«Un livre qui, après avoir tout démoli, ne se démolit pas lui-même, nous aura exaspérés en vain.» Le «penseur privé» Cioran, après avoir tout démoli dans ses sombres essais, souvent désespérés et pourtant lumineux et revigorants par la puissance et l'élégance de la phrase, a maintenant droit au traitement royal des Cahiers de l'Herne, cette prodigieuse collection de documents, de textes inédits et de dissertations portant sur les plus grands écrivains.

Dans sa jeunesse, aux premières aubes de la Deuxième Guerre mondiale, donc avant les camps de la mort, le Roumain Cioran a flirté avec le fascisme, emporté, de son propre aveu, par la nouvelle fièvre nationale d'un pays triste et laissé pour compte. Ce n'est pas une rumeur, c'est un fait connu et documenté. Les essayistes français, épluchant les vieux articles du penseur précoce, en font évidemment tout un cas, avec raison parfois, mais aussi avec une certaine mauvaise foi : ce serait mal comprendre Cioran que de le présenter en militant résolu au combat vers la pureté de la race. Oui, il a admiré Hitler (et il n'était pas le seul !). Mais la lutte de cet écrivain admirable, authentique esthète prêt à «mourir pour une virgule», était une lutte contre l'univers, voire une lutte contre ce Dieu qui l'a tant déçu et auquel il a voulu croire. Son père était pope orthodoxe.
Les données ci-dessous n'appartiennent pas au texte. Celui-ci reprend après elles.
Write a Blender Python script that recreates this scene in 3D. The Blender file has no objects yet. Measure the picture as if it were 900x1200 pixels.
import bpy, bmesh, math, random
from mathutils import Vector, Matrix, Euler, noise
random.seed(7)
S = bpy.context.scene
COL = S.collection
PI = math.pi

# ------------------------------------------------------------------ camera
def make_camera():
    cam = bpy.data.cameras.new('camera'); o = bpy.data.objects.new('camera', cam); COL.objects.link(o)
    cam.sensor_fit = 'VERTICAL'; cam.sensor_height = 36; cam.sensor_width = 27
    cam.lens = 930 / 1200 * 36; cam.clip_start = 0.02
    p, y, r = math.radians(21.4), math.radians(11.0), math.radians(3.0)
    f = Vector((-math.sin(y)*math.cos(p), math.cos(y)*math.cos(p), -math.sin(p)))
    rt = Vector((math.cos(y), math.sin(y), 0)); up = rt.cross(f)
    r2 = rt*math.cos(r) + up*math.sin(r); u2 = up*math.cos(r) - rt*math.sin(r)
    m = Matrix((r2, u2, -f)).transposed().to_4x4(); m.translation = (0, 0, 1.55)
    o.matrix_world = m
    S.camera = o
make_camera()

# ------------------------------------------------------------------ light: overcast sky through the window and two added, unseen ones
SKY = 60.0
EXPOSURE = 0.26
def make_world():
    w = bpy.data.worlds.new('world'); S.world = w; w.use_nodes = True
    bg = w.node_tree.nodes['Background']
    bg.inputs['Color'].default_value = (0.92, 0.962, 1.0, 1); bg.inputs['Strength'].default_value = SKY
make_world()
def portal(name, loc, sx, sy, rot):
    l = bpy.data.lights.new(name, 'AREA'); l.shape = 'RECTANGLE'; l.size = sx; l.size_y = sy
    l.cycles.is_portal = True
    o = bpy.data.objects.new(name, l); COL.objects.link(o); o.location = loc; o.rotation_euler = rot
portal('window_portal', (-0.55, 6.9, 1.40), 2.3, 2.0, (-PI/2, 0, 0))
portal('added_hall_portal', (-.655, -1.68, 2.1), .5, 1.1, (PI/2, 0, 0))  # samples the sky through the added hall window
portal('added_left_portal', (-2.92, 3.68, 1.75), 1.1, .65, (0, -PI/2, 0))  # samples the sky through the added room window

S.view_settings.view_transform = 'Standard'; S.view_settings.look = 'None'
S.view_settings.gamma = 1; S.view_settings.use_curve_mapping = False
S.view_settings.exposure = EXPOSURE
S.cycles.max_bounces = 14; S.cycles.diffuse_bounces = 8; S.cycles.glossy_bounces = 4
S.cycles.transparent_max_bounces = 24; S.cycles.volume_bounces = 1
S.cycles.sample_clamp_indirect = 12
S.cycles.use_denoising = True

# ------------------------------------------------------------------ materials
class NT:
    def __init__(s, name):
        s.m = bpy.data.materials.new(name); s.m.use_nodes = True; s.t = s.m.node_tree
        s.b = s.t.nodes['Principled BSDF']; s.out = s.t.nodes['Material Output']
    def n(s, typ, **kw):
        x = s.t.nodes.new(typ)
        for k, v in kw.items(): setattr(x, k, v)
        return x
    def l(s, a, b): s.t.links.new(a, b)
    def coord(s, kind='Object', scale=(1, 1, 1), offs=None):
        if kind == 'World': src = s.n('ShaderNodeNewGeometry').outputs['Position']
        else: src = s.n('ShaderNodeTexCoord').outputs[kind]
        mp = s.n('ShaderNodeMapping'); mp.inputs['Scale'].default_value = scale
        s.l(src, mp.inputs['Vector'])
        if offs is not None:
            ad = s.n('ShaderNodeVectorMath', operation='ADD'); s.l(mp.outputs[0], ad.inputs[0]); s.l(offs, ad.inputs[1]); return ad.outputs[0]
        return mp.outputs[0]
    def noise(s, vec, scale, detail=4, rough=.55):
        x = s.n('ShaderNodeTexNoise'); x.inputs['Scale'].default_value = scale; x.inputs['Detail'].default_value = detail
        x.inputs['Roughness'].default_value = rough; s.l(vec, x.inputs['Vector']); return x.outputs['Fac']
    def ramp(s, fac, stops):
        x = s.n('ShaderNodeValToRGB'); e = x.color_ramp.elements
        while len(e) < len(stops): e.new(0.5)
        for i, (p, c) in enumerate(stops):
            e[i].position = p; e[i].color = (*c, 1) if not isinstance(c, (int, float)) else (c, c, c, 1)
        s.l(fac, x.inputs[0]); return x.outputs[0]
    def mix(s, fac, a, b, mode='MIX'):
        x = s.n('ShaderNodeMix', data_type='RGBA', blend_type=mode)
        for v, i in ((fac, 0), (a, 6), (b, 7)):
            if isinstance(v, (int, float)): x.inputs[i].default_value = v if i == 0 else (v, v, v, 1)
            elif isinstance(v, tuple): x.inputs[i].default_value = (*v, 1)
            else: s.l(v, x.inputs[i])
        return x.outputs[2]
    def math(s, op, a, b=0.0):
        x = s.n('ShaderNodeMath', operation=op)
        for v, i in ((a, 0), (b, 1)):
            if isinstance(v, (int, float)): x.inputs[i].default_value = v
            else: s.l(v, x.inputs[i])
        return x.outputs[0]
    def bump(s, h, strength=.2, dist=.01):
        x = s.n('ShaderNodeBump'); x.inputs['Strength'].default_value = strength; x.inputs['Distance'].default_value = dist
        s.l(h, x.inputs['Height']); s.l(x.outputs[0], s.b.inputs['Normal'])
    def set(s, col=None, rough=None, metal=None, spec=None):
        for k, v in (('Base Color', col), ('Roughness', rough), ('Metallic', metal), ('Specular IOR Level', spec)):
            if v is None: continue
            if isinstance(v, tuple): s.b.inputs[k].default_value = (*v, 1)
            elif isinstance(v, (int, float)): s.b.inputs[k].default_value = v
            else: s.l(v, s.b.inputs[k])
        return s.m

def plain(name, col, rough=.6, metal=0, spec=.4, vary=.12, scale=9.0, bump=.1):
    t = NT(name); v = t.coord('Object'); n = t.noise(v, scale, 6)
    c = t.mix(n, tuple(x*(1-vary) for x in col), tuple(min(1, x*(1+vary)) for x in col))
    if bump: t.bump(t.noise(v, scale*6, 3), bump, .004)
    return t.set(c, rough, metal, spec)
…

Cioran aura été, de toute sa vie d'écrivain, une sorte d'éternel adolescent, à la fois fâché, triste et enthousiaste, solitaire et grégaire, «mystique raté» qui sait penser et écrire. Toute son oeuvre respire à la fois la colère, le dégoût, le regret, le remord mais aussi, mystérieusement, l'humour, l'amour et l'espoir: il disait qu'il écrivait pour les jeunes gens et les concierges, c'est-à-dire pour le «vrai monde». S'il a étudié et même enseigné un peu la philosophie, il n'a jamais revendiqué le statut de philosophe et n'a jamais véritablement pris part aux débats intellectuels. Cioran est un peu le contraire de Camus, même si ces deux-là, au fond, partageaient les mêmes vues.

L'Herne lance donc ici une grosse brique absolument fascinante mais peu modique (81 $) destinée principalement aux fanas de Cioran, mais aussi aux intéressés et aux curieux qui ne connaissent de son oeuvre que le fameux Précis de décomposition, son premier ouvrage écrit en français, paru en 1949 chez Gallimard. Foisonnant d'écrits peu connus ou non publiés, d'hommages, de portraits écrits, de témoignages, de lettres, de correspondances et, au coeur du livre, d'une jolie sélection de photographies dûment choisies (dont une, très émouvante, montrant Cioran en 1995, proche de la mort, accompagné de son vieux frère Aurel), ce livre est la consécration d'un auteur mal compris, assimilé aux nihilistes alors que ses textes étaient, de manière détournée, de vrais toniques qui donnent du coeur au ventre. On retrouve dans les pages de cette bible quelques propos de Mircea Eliade, Gabriel Marcel, François Mauriac et Michel Onfray, parmi une soixantaine de «contributeurs» dont l'énigmatique Simone Boué, aujourd'hui décédée, compagne amoureuse de Cioran pendant de longues années, institutrice de son état, l'ombre d'un homme qui a toute sa vie voulu passer pour une ombre et qui, selon Boué, était aussi caractériellement imprévisible qu'un chat.